Danach ist die Einwilligung grundsätzlich frei widerruflich, wenn sich nicht aus dem ihrer Erteilung zugrunde liegenden Rechtsverhältnis etwas anderes ergibt. Dabei ist der Widerruf allerdings nur möglich bis zur Vornahme des Rechtsgeschäftes - bei der hier gebotenen entsprechenden Anwendung der Vorschrift also bis zum Beginn mit der baulichen Veränderung, der zugestimmt worden ist. Das entspricht im Ergebnis der von Ott (ZWE 2002, 61, 65) vertretenen Ansicht. Danach soll die Zustimmung regelmäßig unwiderruflich sein, weil bei Vornahme baulicher Veränderungen in der Regel die Interessenlage die Bindung an die Zustimmung gebiete, denn der Bauwillige müsse wegen der im Vorfeld zu treffenden Dispositionen Klarheit haben.

Hier haben die Antragsteller weder geltend gemacht, solche Dispositionen getroffen zu haben, noch sind hierfür Anhaltspunkte ersichtlich. Nach dem Vortrag der Antragsteller sind die Angebote des Ingenieurbüros und der Stahlbaufirma eingeholt und der Antragsgegnerin vorgelegt worden. Danach sind bis zum Widerruf der Antragsgegnerin keine weiteren Maßnahmen veranlasst worden, die einem Widerruf entgegenstehen könnten.

Soweit die Antragsteller die landgerichtliche Entscheidung insoweit beanstanden als es die Frage des Sondernutzungsrechtes an der Terrassenfläche und eines Zugangs der Antragsteller zu der Terrasse angeht, hat ihre sofortige weitere Beschwerde ebenfalls keinen Erfolg.

Es bedarf keiner besonderen Begründung, dass das Sondernutzungsrecht der Antragsgegnerin an der Gartenfläche selbstverständlich die in diesem Garten von Anfang an vorhandene Terrassenfläche mitumfasst. Jede andere Auslegung wäre fernliegend. Das gilt auch unter Berücksichtigung der Tatsache, dass die Terrasse zugleich die Decke des vorgelagerten Kellerraumes bildet.

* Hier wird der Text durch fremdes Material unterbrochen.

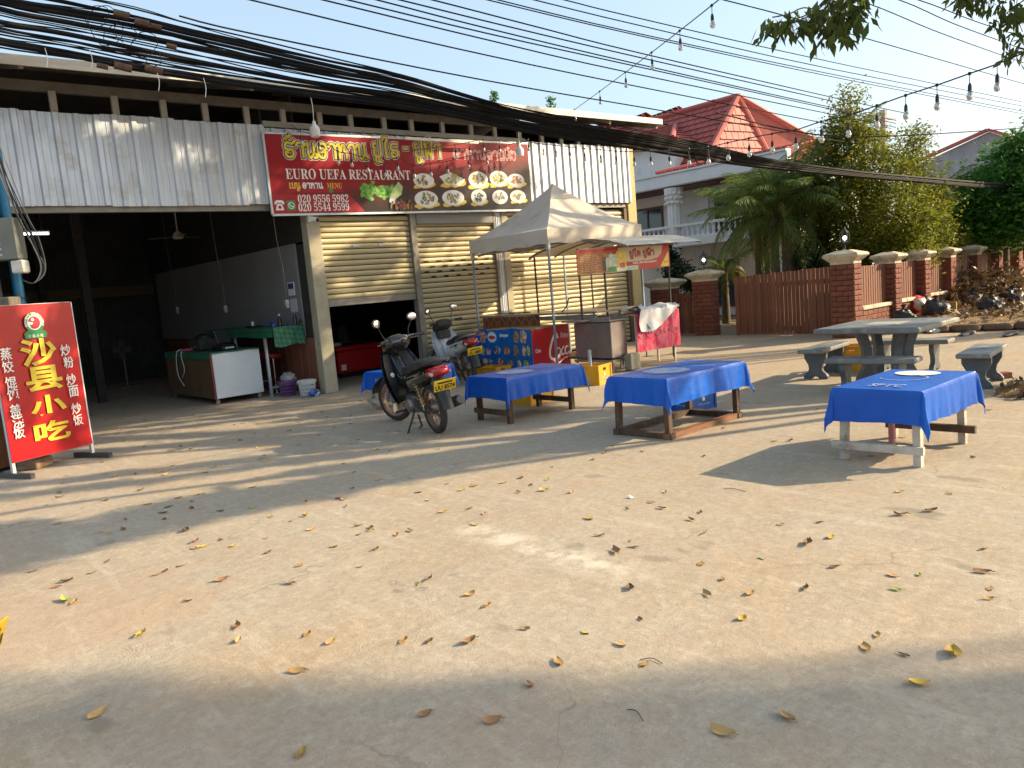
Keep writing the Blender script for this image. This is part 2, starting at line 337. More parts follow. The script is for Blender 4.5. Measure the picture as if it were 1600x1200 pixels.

Soweit die Antragsteller zur Rechtfertigung ihrer sofortigen weiteren Beschwerde darauf hinweisen, dass regelmäßig die Errichtung einer Terrasse in einem zur Sondernutzung zugewiesenen Garten als bauliche Veränderung untersagt werden würde, liegt dieser Einwand neben der Sache. Ersichtlich geht es hier nicht darum, dass die Antragsgegnerin in der Sondernutzungsfläche eine Terrasse errichten will.

Angesichts dieser hergeholten Argumentation drängt sich der Eindruck auf, dass es den Antragstellern nicht um die Klärung einer Sachfrage, sondern darum geht, der Antragsgegnerin Schwierigkeiten zu bereiten.

Die Entscheidung über die Gerichtskosten folgt aus § 47 Satz 1 WEG, die über die außergerichtlichen Kosten der Antragsgegnerin beruht auf § 47 Satz 2 WEG. Es entspricht billigem Ermessen, dass die Antragsteller diese Kosten tragen, denn ihnen hätte angesichts der klaren rechtlichen Lage die Aussichtslosigkeit ihres Rechtsmittels bewusst sein müssen.

Die Festsetzung des Geschäftswertes für das Verfahren der weiteren sofortigen Beschwerde folgt aus § 48 Abs. 3 Satz 1.